Sven Volk, Fachbauleiter und Fachplaner Brandschutz beim Büro GTV, ging zunächst ausführlich auf die angewandten Methoden ein. Neben Material und Personal nannte er die Zeit als entscheidenden Faktor, um die Leistungsfähigkeit einer Feuerwehr zu bewerten. Für die Beurteilung werden als Standard definierte Situationen zugrunde gelegt: bei Bränden ein Wohnungsbrand im Obergeschoss eines mehrgeschossigen Wohnhauses mit Menschenrettung, verrauchten Rettungswegen und der Gefahr der Brandausbreitung; bei Hilfeleistungen ein Verkehrsunfall außerhalb der Ortschaft mit eingeklemmter, mehrfach verletzter Person und der Gefahr eines Brandausbruchs. Um in beiden Situationen die beteiligten Personen rechtzeitig zu retten, bleiben der ersten Einheit der Feuerwehr gerade mal zehn Minuten, um nach der Alarmierung am Einsatzort einzutreffen. Diese Zielvorgabe sollte im gesamten Gemeindegebiet in 80 Prozent der Einsätze erreicht werden.

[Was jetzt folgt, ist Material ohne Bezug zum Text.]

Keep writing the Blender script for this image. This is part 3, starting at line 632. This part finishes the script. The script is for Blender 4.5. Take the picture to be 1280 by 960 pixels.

Die statistische Auswertung zeigt jedoch: In der Gemeinde Uttenweiler wurde dieses Ziel in den Jahren 1015 bis 2019 aber nur in 42 Prozent der Fällen erreicht. Im Durchschnitt traf die erste Einheit nach 11:06 Minuten ein. Bei mehreren parallelen Einsätzen sieht die Bilanz in diesem Zeitraum noch etwas schlechter aus. Hier lag die durchschnittliche Eintreffzeit bei 12:01 Minuten, so die Statistik des Fachbüros. Volk sieht das Problem zum einen in den „ländlichen Begebenheiten, aber es gibt auch Bedarf beim Material“.

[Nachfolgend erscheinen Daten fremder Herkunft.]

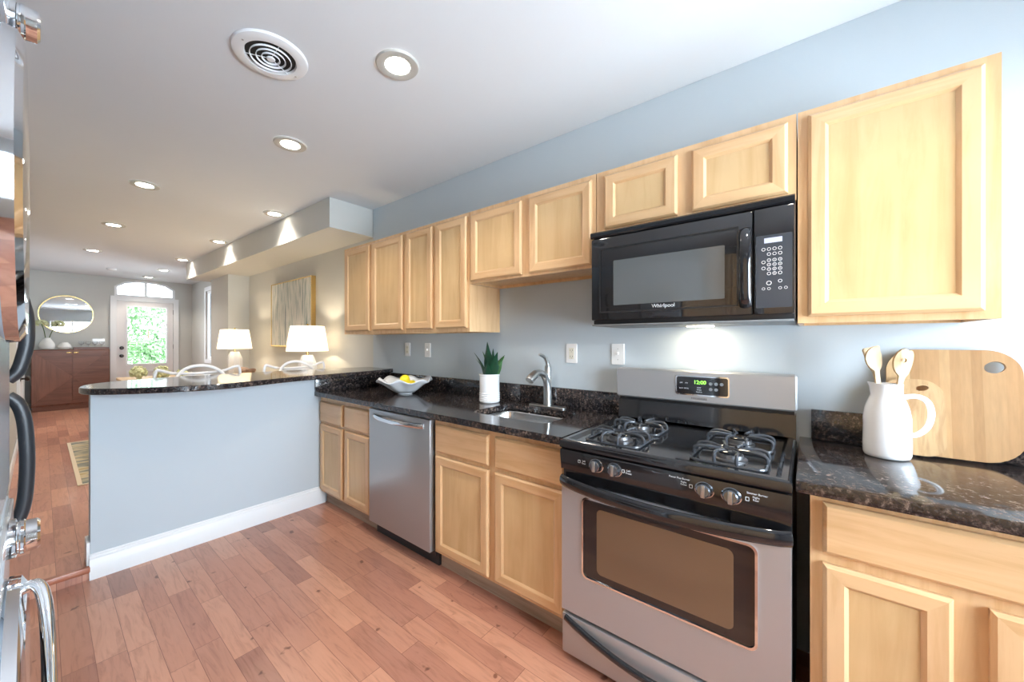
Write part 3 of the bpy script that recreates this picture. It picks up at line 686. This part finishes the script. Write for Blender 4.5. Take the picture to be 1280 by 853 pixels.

Mängel erkennt der Rettungs- und Sicherheitsingenieur etwa bei den Feuerwehrhäusern: baulich, anlegentechnisch und auch organisatorisch. In Uttenweiler dürften diese nicht schwer zu beheben sein. Gravierende Mängel weisen aber die Feuerwehrhäuser in Dieterskirch und Sauggart aus. Deshalb schlägt Volk vor, „auf ein gemeinsames Feuerwehrhaus hinzuarbeiten“. „Also nicht die Wehren zusammenlegen, sondern Fahrzeuge und Räumlichkeiten zu teilen“, betonte Bürgermeister Binder, der diesbezüglich bereits mit den Kommandanten gesprochen hat. Auch bei der Ausstattung der Wehren stünden in den nächsten Jahren weitere Anschaffungen an, so Binder. „Wir sind aber noch nicht in die genaue Planung gegangen“, antwortete er auf die Frage des Offinger Ortsvorstehers
Leo Moll. In Corona-zeiten müsse man die Investitionen „Schritt für Schritt angehen“.
Organisatorisch sieht Ingenieur Volk die Wehren in Uttenweiler, Ahlen, Dieterskirch, Sauggart und Offingen jedoch gut aufgestellt. Alle Posten der Führungs- und Leitungskräfte sind besetzt. Auch der Ausbildungsstand der Feuerwehrleute sei gut. Als problematisch betrachtet Volk aber die Tagesverfügbarkeit unter der Woche: Für den Zeitraum von 8 bis 16 Uhr – also während der klassischen Arbeitszeiten – werden die Wehren größtenteils als „nicht alarmsicher“bewertet.
Auch hier sieht der Ingenieur eine der Ursachen im ländlichen Raum, wo Angestellte häufig zu ihrem Arbeitsort pendeln müssen und während der Arbeitszeit nicht am Ort zur Verfügung stehen. Früher engagierten sich häufig Landwirte in der Feuerwehr, antwortete Volk auf die Nachfrage von Georg Schrodi. Doch auch sie seien mittlerweile stärker eingebunden und weniger bereit, die anspruchsvolle Aufgabe zu übernehmen. „Zurzeit haben wir eine bessere Situation, weil mehr Leute im Homeoffice arbeiten“, so Volk. „Aber vielleicht muss man auch neue Konzepte finden.“Eine Lösung könnte sein, speziell in bestimmten Bevölkerungsgruppen für die Feuerwehr zu werben, bei Migranten etwa – und bei Frauen. Sie sind in den Feuerwehren der Gemeinde Uttenweiler bislang unterrepräsentiert bis gar nicht vorhanden. Auch schlug er vor, gezielt auf Arbeitgeber zuzugehen. Heute werde die Mitgliedschaft in der Feuerwehr geradezu zum „Einstellungsrisiko“, kritisierte Volk: „Es muss jedem Arbeitgeber bewusst sein, wenn sein Betrieb brennt, ist er von einer funktionierenden Feuerwehr abhängig.“Immerhin: In der Gemeindeverwaltung sind gleich zwei Feuerwehrleute beschäftigt, ergänzte Bürgermeister Binder. Beide wohnen nicht in Uttenweiler, nehmen hier aber an Übungen teil, um im Notfall die Uttenweiler Wehr zu unterstützen.